Destination CIDR: Enter the CIDR block for VCN-A.
Next Hop Attachment Type: Choose Virtual Cloud Network.
Next Hop Attachment: Choose VCN-Hub from the list.
Click + Another Route Rule and repeat the process multiple times adding static
routes representing the CIDR blocks for VCN-B, VCN-C, and VCN-Hub.
Click Create Route Table.
Note
All static route entries in this DRG route table will be advertised to your on-premises
network via BGP on each attachment where this DRG route table is applied.
Change the DRG route table used by your on-premises attachments to "RT-OnPrem". This
example uses FastConnect, but the same process can be applied
to Site-to-Site VPN IPSec tunnels.
Change the DRG route tables used by your on-premises attachments (FastConnect virtual circuit or Site-to-Site VPN IPSec tunnels) to use the route table created in the previous task, which sends all
incoming traffic to VCN-Hub.
Open the navigation menu and select Networking. Under Customer connectivity, select Dynamic routing gateway.
Click the DRG you're interested in, DRG-Hub.
Under Resources, click Virtual Circuits Attachments.
Click the name of the DRG attachment used by one of the virtual circuits.
Click Edit.
Choose a DRG Route Table: Select RT-OnPrem from the list of available route
tables in the dropdown.
Click Save Changes.
Repeat this task for all on-premises attachments (VCN-A, VCN-B, and VCN-C) before
proceeding to the next task.
Open the navigation menu , select Networking, and then select Virtual cloud networks.
Click the VCN you're interested in, VCN-Hub.
Under Resources, click Route Tables.
Click the name of the route table used by Subnet-H.
Click Add Route Rules.
Enter the following:
Target Type: Choose Dynamic Routing Gateway.
Destination CIDR Block: Enter the CIDR block for your on-premises
network.
Click Add Route Rules.
Repeat these steps for each spoke ((VCN-A, VCN-B, and VCN-C)) VCN's route table to route all
traffic destined to on-premises to the attached DRG, DRG-Hub.
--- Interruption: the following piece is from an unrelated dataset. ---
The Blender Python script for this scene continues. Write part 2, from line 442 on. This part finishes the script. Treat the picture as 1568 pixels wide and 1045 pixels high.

This completes configuration of north-south transit routing. At this point, any packets sent
from one spoke VCN to your on-premises are sent to the mutually attached DRG, redirected to a
network virtual appliance in a hub VCN, and packets the network virtual appliance allows are
then sent back to the DRG to be routed to their on-premises destination.